On Friday, the mallets — two of them in each hand, held hinged so that their heads could easily flip from close together to far apart — were wielded by Polish marimba virtuoso Katarzyna Myćka. A small woman in a sparkly vest, she roamed along the vast expanse of the instrument with ease and confidence. The accompanying string quartet, her regular collaborator in this repertoire, is the Mandelring Quartet from Germany. And the marimba, a five-octave monster, belongs to San José State University’s music department, so it’s probably one of the instruments heard with SSV, as well.

Despite its imposing size, the marimba is easily disassembled for moves. (Myćka told us that she regularly takes her own marimba from home in her car for gigs all over Germany.)

Both the main works she played were titled Concerto for Marimba and Strings and were apparently written for accompaniment with string orchestra. They worked perfectly well as chamber music. The one by the French composer Emmanuel Séjourné is more like a traditional concerto, featuring long passages for marimba alone and for quartet alone before combining them, having them play the same melody together, or having the quartet provide jazzy accompaniment to the marimba’s melodies.

Myćka and the quartet offered a smooth, flowing performance.

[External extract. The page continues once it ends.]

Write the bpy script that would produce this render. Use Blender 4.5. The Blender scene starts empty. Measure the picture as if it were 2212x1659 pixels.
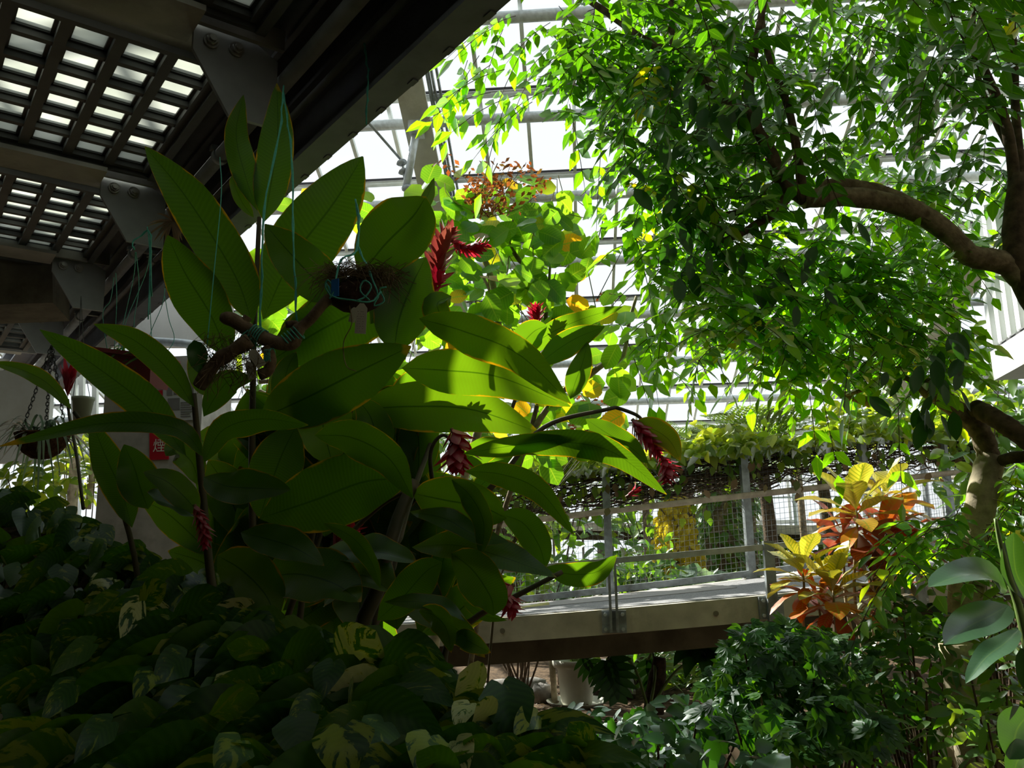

Séjourné uses the marimba primarily for simple melody, and is conscientious about covering the entire range of the instrument. His concerto has two movements, one slow and one fast. The curious thing about marimba music, though, is that there isn’t much difference between fast and slow notes. The marimba sound decays quickly, so the player has to beat the keys constantly, at the very least in a tremolo-style roll, regardless of the speed of the music.

Playing Well Together

The concerto by the Brazilian composer Ney Rosauro is a more familiar piece — percussion superstar Evelyn Glennie plays it on occasion — and more colorful to listen to. It’s a genuine collaboration between marimba and strings rather than a formalized concerto, with much exchanging of leads and shifting balance among the instruments. Although Rosauro’s style is as tonal as Séjourné’s, he offers more dissonance and greater imagination. His marimba plays a hushed pianissimo (gentle rain as the mallets patter quickly on the keys) and the most obvious special effect for the instrument: a glissando (simply running the mallet down the keys). The strings, too, get the opportunity to play some special effects in the slow movement: harmonics and ponticello. Myćka and the quartet offered a smooth, flowing performance, even in the jumpy, disjointed outer movements.

The ending, in particular, was a beautiful array of finely judged tone colors.

The concert’s encore was one more marimba quintet, a lively Argentine tango.

The Maldelring Quartet is well-suited, sonically, for collaboration with a marimbist. First violinist Sebastian Schmidt has a distinctively smooth, mellow, almost soapy tone that’s perhaps the closest thing a string instrument can offer to the marimba sound. He displayed this tone also in Mendelssohn’s Quartet in D Major, Op. 44, No. 1, one of the two older string quartets from the standard repertoire that were offered to enlarge the program and vary the mood. This was a cool-toned performance that cruised through the work with calm seas and a prosperous voyage (to borrow a Mendelssohn title). Schmidt was prominent in the lead; the other performers — his brother Bernhard on cello, violist Roland Glassl, and second violinist Christoph Schickedanz (temporarily replacing the Schmidt brothers’ sister Nanette, who’s out on maternity leave) — gave rhythmic emphasis in their accompaniment, especially in lyric passages.

The remaining work on the program was Debussy’s Quartet in G Minor. Here the performers switched tactics, playing with a light, buzzing sound that gently skated over the impact of Debussy’s advanced harmonies. Ted Lorraine had asked in the preconcert interview whether there was any resemblance between the marimba works and the gamelan-inspired writing in Debussy’s scherzo. Sebastian Schmidt professed ignorance of this inspiration, and the performers played accordingly. Their scherzo was gentle and contemplative rather than aggressively colorful, by contrast with the Rosauro. Debussy’s slow movement fared well in a similar approach; the ending, in particular, was a beautiful array of finely judged tone colors. Violist Glassl had some outstandingly forthright passages in both movements.